What is asked —
What do the lines from the top of the data through the line with "COL = SC.collection" say? Quote them exactly and include both ends.
## begin Data entries
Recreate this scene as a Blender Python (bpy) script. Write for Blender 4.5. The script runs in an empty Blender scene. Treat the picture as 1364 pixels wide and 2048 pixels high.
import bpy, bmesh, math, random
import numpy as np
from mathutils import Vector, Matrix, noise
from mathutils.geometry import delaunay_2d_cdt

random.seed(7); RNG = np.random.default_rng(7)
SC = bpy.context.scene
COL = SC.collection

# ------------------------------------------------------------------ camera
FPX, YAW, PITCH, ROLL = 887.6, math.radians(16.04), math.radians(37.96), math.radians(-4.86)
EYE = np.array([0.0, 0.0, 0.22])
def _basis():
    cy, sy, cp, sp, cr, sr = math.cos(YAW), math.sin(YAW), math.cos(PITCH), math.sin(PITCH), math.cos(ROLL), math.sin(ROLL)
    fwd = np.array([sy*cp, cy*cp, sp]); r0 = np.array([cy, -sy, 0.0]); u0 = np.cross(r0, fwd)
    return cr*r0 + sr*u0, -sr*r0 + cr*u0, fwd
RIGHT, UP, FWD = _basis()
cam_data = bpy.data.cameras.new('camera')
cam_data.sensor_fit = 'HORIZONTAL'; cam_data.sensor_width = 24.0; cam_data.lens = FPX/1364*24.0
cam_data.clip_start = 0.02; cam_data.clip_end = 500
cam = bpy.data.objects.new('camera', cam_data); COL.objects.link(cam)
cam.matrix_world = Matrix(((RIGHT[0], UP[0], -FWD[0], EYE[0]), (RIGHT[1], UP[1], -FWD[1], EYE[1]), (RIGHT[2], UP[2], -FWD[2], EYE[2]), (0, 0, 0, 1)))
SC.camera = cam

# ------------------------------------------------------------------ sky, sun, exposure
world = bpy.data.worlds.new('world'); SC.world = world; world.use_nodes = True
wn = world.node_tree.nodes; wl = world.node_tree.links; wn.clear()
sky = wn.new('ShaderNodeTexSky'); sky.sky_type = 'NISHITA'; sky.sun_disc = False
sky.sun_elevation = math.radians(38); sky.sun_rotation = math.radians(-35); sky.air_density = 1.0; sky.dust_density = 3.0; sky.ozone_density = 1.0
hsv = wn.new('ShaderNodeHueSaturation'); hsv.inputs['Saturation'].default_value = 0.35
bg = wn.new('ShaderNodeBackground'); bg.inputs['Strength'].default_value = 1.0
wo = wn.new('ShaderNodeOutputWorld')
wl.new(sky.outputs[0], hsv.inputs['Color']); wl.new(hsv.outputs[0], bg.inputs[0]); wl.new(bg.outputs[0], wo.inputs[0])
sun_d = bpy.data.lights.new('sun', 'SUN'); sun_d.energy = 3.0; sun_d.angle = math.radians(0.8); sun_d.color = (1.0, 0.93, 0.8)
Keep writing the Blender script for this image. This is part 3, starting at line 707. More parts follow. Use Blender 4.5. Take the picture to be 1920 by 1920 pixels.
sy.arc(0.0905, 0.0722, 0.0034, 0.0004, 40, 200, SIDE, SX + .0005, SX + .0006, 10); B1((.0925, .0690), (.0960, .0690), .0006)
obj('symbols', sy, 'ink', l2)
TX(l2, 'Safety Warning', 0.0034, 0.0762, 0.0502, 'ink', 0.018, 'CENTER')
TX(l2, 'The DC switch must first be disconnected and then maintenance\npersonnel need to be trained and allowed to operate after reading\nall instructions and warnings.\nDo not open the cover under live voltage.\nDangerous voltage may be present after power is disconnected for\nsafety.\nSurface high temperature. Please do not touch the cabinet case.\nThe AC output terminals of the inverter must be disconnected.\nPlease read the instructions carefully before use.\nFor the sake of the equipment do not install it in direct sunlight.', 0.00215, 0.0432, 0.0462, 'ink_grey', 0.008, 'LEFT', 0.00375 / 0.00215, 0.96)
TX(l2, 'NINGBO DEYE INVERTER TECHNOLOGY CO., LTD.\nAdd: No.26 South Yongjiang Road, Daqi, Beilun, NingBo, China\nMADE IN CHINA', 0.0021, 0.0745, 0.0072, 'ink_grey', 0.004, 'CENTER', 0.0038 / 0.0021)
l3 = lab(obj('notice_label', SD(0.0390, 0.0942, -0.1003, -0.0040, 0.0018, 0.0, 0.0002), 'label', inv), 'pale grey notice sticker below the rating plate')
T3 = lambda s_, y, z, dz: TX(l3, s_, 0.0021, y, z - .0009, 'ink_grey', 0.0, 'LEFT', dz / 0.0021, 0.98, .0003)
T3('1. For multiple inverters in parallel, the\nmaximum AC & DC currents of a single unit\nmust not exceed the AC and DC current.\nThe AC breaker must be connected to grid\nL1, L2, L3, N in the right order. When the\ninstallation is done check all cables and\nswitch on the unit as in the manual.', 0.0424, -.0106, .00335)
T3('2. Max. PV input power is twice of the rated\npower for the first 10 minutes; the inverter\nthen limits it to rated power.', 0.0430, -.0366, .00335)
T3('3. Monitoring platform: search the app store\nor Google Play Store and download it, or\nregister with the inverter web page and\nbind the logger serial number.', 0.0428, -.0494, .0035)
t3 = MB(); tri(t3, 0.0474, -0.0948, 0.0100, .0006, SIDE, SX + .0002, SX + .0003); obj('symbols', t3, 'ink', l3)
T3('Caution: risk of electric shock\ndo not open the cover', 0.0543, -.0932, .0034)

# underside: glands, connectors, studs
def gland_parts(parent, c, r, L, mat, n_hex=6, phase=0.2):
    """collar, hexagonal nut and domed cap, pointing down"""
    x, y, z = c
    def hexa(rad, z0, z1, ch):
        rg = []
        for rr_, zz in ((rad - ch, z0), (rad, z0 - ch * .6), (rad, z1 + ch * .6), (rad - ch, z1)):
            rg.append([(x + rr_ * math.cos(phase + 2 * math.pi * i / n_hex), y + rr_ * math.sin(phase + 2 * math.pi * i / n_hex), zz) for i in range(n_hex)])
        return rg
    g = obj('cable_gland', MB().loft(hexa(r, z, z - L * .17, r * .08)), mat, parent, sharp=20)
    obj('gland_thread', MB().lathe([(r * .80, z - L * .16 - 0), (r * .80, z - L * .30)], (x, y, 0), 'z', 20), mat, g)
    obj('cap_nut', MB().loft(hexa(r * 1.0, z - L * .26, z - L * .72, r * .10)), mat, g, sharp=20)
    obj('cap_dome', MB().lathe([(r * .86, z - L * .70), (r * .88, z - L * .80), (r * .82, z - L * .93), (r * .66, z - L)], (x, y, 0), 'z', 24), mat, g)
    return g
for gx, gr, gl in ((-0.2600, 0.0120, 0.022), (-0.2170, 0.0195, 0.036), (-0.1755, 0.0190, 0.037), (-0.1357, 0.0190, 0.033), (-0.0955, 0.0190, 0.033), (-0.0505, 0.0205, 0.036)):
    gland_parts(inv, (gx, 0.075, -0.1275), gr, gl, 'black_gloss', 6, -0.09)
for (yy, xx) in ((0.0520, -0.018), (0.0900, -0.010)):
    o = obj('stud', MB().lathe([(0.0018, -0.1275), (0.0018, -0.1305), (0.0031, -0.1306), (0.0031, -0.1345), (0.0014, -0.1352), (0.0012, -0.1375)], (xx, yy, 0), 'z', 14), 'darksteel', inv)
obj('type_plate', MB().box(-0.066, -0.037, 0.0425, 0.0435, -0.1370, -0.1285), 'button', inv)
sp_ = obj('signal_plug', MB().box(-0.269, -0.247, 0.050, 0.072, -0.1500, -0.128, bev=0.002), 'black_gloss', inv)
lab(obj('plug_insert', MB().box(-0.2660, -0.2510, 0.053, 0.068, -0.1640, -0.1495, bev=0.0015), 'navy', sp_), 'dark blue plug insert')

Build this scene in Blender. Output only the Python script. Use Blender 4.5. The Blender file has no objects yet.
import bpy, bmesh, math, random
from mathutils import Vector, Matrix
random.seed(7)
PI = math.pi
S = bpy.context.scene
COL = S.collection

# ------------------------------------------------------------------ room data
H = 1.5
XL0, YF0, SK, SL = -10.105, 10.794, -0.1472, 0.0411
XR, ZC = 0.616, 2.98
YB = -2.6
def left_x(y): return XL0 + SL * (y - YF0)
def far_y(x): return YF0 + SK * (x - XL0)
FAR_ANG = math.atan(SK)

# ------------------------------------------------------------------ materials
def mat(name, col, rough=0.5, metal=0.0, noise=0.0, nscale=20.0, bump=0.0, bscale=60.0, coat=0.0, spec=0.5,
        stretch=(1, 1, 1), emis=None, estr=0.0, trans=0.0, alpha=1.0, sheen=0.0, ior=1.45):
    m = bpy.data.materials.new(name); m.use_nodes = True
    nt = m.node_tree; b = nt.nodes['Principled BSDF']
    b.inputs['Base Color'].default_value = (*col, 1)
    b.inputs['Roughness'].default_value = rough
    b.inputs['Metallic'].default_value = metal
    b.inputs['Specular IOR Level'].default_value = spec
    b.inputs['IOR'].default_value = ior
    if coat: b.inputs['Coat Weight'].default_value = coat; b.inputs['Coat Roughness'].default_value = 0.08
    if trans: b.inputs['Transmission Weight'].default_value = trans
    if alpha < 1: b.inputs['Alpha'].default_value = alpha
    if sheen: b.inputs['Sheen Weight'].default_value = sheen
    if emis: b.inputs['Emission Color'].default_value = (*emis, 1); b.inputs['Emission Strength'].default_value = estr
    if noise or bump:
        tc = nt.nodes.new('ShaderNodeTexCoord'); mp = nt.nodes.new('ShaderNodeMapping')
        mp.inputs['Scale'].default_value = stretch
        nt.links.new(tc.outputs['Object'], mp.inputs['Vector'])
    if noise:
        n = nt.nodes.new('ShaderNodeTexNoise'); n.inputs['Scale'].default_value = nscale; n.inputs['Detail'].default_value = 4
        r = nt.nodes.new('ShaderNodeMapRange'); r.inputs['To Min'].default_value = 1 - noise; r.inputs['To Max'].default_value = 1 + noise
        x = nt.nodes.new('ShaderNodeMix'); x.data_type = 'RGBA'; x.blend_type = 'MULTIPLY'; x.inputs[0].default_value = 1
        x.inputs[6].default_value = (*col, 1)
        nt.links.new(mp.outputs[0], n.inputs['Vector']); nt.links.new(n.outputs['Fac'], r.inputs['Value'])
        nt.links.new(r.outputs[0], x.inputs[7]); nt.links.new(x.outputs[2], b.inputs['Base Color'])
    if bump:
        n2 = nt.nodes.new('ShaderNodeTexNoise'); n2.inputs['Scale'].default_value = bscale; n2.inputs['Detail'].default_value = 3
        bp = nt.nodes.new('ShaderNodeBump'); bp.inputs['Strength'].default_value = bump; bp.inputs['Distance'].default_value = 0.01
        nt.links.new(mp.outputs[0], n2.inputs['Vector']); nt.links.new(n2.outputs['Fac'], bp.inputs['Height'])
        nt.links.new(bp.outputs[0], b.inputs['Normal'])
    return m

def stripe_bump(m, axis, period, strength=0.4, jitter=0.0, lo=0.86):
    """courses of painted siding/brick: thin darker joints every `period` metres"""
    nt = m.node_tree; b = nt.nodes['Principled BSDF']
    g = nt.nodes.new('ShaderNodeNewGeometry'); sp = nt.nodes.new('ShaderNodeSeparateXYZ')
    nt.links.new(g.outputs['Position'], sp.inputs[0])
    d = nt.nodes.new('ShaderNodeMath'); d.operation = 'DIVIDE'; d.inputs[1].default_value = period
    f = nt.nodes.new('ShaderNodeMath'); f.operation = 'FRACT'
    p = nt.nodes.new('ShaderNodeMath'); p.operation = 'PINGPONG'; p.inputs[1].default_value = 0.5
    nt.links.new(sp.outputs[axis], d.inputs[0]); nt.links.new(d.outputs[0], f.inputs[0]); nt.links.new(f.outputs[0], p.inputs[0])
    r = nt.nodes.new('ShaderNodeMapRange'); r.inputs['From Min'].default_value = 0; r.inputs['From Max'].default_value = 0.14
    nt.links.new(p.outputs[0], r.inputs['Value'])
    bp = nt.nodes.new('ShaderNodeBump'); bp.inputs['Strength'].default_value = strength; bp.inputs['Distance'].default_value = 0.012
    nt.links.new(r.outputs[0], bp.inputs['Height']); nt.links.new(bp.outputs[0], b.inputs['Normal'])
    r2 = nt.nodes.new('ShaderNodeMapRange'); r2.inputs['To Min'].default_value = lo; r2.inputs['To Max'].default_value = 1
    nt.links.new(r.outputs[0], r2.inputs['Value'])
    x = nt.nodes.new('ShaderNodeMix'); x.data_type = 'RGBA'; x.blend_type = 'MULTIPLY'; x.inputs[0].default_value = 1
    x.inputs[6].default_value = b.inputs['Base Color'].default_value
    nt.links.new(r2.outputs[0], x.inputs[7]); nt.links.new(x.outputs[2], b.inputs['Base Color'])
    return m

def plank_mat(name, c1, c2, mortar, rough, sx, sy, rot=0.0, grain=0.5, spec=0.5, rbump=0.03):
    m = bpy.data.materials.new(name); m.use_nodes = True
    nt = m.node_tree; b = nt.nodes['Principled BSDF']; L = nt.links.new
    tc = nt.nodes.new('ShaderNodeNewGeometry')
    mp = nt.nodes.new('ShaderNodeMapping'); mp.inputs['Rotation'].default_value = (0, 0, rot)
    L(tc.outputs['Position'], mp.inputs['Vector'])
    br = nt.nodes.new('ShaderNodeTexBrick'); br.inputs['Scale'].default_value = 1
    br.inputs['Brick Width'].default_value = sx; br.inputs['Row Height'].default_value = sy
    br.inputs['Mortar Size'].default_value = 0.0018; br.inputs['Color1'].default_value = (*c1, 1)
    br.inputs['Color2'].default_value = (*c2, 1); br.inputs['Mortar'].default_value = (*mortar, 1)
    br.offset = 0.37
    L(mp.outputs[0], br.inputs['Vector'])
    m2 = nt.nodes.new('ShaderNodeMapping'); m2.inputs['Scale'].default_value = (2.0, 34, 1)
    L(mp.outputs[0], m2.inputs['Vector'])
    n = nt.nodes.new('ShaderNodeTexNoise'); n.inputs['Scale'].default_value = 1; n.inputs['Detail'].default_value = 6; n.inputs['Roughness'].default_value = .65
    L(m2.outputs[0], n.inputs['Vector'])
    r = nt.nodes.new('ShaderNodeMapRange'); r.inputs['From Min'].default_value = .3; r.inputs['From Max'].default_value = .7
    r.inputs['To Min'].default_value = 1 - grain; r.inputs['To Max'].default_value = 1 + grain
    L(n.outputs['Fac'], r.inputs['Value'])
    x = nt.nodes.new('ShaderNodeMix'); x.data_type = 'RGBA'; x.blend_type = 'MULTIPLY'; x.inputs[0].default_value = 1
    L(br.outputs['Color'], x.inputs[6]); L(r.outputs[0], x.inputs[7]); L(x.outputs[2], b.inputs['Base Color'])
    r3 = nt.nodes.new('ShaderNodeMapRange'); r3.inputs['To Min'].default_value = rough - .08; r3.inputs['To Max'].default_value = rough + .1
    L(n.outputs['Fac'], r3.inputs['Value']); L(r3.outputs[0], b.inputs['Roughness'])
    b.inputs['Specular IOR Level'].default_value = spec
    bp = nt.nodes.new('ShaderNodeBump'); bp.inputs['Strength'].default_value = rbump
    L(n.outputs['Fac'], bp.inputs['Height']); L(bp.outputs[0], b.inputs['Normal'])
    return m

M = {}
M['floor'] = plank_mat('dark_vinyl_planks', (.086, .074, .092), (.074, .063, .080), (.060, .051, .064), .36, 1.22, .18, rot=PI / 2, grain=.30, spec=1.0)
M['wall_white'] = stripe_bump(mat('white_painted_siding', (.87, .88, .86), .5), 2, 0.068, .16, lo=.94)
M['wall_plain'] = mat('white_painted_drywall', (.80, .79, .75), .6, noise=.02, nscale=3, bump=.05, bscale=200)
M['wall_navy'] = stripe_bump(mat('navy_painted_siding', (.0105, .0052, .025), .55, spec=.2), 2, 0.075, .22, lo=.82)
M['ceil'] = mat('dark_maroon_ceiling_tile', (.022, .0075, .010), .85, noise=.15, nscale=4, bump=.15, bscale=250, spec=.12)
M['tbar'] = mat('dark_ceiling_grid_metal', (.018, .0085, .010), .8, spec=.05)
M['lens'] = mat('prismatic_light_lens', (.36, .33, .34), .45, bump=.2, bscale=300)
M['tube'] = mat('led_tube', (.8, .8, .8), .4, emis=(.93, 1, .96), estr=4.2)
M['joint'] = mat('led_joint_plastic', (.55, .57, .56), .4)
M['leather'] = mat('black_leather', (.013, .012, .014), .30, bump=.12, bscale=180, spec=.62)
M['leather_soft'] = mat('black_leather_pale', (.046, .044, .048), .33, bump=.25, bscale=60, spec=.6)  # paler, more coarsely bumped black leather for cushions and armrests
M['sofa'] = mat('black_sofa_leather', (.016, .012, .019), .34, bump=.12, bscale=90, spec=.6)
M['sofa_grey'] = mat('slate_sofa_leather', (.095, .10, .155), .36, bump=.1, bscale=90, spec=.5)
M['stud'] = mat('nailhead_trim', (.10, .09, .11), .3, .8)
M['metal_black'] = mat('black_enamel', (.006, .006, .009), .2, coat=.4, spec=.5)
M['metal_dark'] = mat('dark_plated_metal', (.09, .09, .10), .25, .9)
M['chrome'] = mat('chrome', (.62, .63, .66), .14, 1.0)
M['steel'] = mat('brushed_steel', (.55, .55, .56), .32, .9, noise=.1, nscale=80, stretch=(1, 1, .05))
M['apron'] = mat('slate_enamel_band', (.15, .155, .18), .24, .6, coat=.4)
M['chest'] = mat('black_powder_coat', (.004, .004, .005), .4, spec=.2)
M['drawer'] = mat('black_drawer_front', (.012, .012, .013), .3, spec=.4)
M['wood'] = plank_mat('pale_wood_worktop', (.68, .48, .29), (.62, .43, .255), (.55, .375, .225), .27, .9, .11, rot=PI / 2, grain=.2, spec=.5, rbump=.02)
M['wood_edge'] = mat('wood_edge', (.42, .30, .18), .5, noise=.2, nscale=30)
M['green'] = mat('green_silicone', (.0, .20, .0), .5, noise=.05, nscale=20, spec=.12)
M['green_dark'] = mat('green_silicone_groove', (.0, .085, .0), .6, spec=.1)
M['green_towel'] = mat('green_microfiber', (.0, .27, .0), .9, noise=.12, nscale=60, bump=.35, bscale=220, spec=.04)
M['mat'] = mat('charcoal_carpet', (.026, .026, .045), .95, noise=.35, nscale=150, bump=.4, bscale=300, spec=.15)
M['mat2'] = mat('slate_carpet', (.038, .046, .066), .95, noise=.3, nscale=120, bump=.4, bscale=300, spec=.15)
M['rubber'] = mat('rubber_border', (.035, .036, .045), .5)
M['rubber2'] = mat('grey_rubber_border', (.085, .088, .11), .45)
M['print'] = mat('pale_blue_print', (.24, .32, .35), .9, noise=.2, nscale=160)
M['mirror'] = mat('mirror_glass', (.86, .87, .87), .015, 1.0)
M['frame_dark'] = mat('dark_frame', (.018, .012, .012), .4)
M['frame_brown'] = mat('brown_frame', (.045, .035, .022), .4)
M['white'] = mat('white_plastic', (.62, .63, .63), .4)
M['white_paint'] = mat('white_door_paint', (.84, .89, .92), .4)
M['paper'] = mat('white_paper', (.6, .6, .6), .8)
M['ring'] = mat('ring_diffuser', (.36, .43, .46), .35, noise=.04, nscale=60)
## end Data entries
Written answer —
Recreate this scene as a Blender Python (bpy) script. Write for Blender 4.5. The script runs in an empty Blender scene. Treat the picture as 1364 pixels wide and 2048 pixels high.
import bpy, bmesh, math, random
import numpy as np
from mathutils import Vector, Matrix, noise
from mathutils.geometry import delaunay_2d_cdt

random.seed(7); RNG = np.random.default_rng(7)
SC = bpy.context.scene
COL = SC.collection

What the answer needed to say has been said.